Aim for an approach better than checking every pair across every day in the range.
Constraints
- 0 <= len(listings) <= 2000
- 0 <= sum(len(days) for days in listings.values()) <= 200000
- Each availability list is sorted in ascending order and contains distinct integers
- Days may be negative or positive integers, and S <= E
- If S == E, the answer is always [] because no split point T exists with S <= T < E
Examples
Input: ({'A': [1,2,3,6,7,10,11], 'B': [3,4,5,6,8,9,10,13], 'C': [7,8,9,10,11]}, 3, 11)
Expected Output: [['B', 'C']]
Explanation: B covers days 3 through 6 consecutively, and C covers days 7 through 11 consecutively, so splitting at T = 6 works. No other unordered pair covers the full range.
Input: ({'X': [1,2,3,4], 'Y': [2,3,4], 'Z': [1,2,3,4]}, 1, 4)
Expected Output: [['X', 'Y'], ['X', 'Z'], ['Y', 'Z']]
Explanation: X and Z each cover the whole range, while Y covers 2 through 4. X can pair with Y, Z can pair with Y, and X can pair with Z. This also covers the identical-availability case for X and Z.
Input: ({'H1': [1,2], 'H2': [4,5], 'H3': [2,3,4]}, 1, 5)
Expected Output: []
Explanation: No pair can cover every day from 1 through 5 consecutively.

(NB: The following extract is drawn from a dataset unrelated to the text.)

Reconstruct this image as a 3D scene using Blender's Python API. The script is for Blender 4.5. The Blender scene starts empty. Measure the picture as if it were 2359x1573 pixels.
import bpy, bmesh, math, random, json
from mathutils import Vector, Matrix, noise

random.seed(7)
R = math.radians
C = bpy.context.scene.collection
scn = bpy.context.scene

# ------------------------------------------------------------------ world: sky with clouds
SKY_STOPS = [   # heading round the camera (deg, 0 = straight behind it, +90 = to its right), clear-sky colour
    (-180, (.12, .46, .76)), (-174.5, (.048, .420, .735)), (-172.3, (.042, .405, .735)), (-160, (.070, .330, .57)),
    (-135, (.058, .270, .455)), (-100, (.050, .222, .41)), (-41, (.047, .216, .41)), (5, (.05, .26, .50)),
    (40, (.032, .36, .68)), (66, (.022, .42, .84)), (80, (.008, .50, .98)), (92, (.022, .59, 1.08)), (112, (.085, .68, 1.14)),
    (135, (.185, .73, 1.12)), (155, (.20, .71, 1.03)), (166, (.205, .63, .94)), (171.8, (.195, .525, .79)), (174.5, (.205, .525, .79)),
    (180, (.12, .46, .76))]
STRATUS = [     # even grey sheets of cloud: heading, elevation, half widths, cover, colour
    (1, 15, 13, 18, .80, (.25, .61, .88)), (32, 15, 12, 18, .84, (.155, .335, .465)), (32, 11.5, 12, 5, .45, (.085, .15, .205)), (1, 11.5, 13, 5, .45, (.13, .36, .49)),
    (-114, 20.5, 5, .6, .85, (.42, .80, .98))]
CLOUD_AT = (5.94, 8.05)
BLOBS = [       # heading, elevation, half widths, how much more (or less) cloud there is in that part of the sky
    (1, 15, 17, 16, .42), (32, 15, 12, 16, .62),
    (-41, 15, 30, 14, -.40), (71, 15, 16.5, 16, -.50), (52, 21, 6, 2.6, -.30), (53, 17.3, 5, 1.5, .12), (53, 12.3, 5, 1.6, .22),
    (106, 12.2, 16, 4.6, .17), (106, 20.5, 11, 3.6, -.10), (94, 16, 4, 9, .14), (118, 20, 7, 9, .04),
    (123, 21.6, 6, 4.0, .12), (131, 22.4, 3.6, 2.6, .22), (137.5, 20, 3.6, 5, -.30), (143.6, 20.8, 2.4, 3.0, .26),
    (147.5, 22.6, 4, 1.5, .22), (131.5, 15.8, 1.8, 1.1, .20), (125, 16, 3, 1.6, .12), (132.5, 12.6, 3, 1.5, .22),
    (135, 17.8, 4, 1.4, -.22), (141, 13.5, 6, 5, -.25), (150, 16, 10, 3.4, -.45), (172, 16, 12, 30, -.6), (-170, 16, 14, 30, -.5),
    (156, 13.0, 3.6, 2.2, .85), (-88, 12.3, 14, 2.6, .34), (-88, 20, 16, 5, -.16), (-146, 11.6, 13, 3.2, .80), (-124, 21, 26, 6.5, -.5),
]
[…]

There is always a missing boundary day or an uncovered gap.
Input: ({'A': [5], 'B': [5], 'C': [4,5,6]}, 5, 5)
Expected Output: []
Explanation: The requested range has only one day, so there is no valid split point T with 5 <= T < 5.
Hints
- For each listing, compute how far it can cover consecutively starting from S, and how early it can cover consecutively ending at E.
- After that preprocessing, a pair is valid in O(1): one listing's prefix coverage must reach at least one day before the other listing's suffix coverage begins.